Si son una medida del mundo en que vivimos, apañados estamos. La que nos espera para dentro de unos años: la reválida de la LOGSE no será nada comparado con cómo seremos y cómo será esta sociedad nuestra dentro de ocho o nueve años.
No es que yo haya sido siempre un chico culto (hice y hago mi bachillerato con tebeos y con novelas), pero uno recuerda que, de más pequeñín que ahora, lo obnubilaban concursos como Cesta y puntos, o cómo un puñado de chavales de menos de quince años demostraban que sabían de todo siguiendo el esquema de un partido de baloncesto (en los tiempos en que los domingos por la mañana, en la tele, nos dábamos un atracón de Emiliano, Luyk y el Real Madrid contra el Estudiantes; ¿quién juega hoy en el Real Madrid de baloncesto?).
Había otros concursetes majos: Un millón para el mejor, y el mejor era curiosamente un alcalde del régimen. Y luego llegó el Un, dos, tres, con su cultura pre-trivial y su estética de secretarias empollonas y cachudas. Uno podía ganar hasta un coche, que era el rien ne va plus de eso de ganar cositas, o un apartamento en Torrevieja, Alicante, y poco importaba que te hipotecaras las vacaciones futuras para toda la vida.
Hoy los concursos son de rubor. Me interesan un bledo los que implican solamente una habilidad física o un desprecio por la integridad propia: para eso están los premios Darwin. Lo triste es el nivel de los concursos "intelectuales", donde el esquema trivial pursuit (lo que los ingleses llaman un "quiz") bordea no ya lo surrealista en ocasiones, sino lo abyecto.
Lo triste es que ni siquiera las cadenas televisivas parecen darle importancia a ese tipo de concursos. Un papafrita cualquiera da dos volteretas, se deja pringar con aceite de colza sin refinar, se mete una serpiente de cascabel por la rabadilla y gana un pastamen. Llega un pobre licenciado en paro, soporta semanas y semanas bajo los focos, soporta también que le cambien las bases del concurso de un día para otro, y se lleva si acaso doscientas mil pelas a repartir con Hacienda, que sigue siendo unos más que otros.
¿Han visto ustedes la ridícula cantidad de pasta que se llevan, por ejemplo, los sufridos concursantes de Saber y ganar? ¿Y han visto ustedes el absurdo del nivel intelectual del concurso (bastante aceptable) con las preguntitas que hacen para que el público llame y pique y pague? Se pasa de lo sublime a lo ridículo. Uno recuerda aquellos concursos como Cifras y letras (que ahora emite alguna cadena autonómica), o El tiempo es oro donde los concursantes demostraban que sabían, y apostaban, y se llevaban cacho.

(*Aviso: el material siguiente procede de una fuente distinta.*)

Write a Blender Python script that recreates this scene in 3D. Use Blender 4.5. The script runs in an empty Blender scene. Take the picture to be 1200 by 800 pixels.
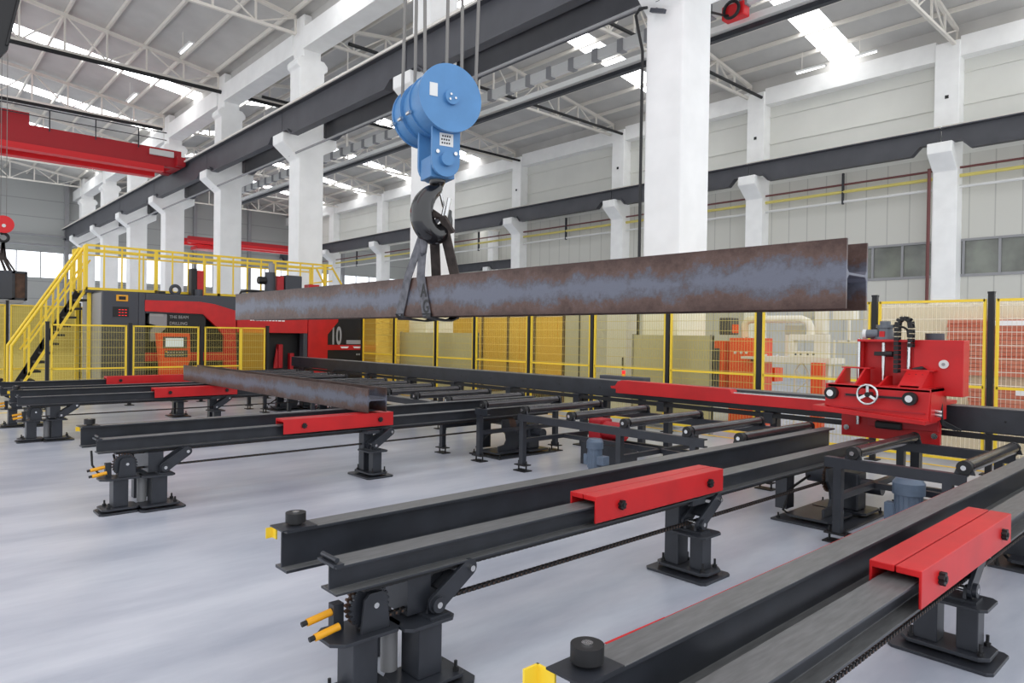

Ahora presentarte a un concurso donde hay que demostrar que has hecho una carrera y recuerdas al menos uno de los reyes godos (yo, Wamba, por aquello de las zapatillas), es perder el tiempo, hacer el ridículo, ganar o no ganar ni un duro y quedar como un friki que tiene un mal gusto espantoso a la hora de cambiarte de camisa.
El summum de todo esto, la mezcla entre un tipo de concurso (para la generación Gran Hermano, entendámonos) y el quiz show de toda la vida lo tenemos, cada vez más apolillado el Un, dos, tres, en esa divertida parodia de la disciplina inglesa (no en vano el formato viene de las islas británicas) que es El rival más débil. Un concursete intrascendente, con preguntas la mar de chorra y unos pringadillos que se prestan a que la presentadora de turno, una señorita Rottenmeier con muy mala leche y una lengua que parece mía, los vaya poniendo de chupa de dómine cada vez que meten un patazo. Y lo meten cada diez segundos.
Qué nivel cultural, Dios mío de mi vida. Vale que estén nerviosos, pero que no se acuerden de decir "Banca" y sumar diez o veinte o treinta euros al cazo (se ve que no ven Cruz y Raya). Si yo fuera presentador del programa, trabajo me costaría no recurrir a la regla de madera y darles en el coco, por obtusos. Pero en fin, eso es lo que tenemos: unas preguntas tontísimas y unos tíos que se ufanan de haber llegado a la final, aun cuando fallen preguntas tan peregrinas como: "¿Qué rey español nombró primer ministro a Godoy?".
La respuesta que dio a esa pregunta la concursanta de turno fue: "¿Juan Carlos I?". No acertó ni una pregunta en cinco o seis rondas, la tía. Y llegó a la final sin abrir la boca, claro.
Me imagino los atascos que habría ese día en la caja cerrada del supermercado de turno.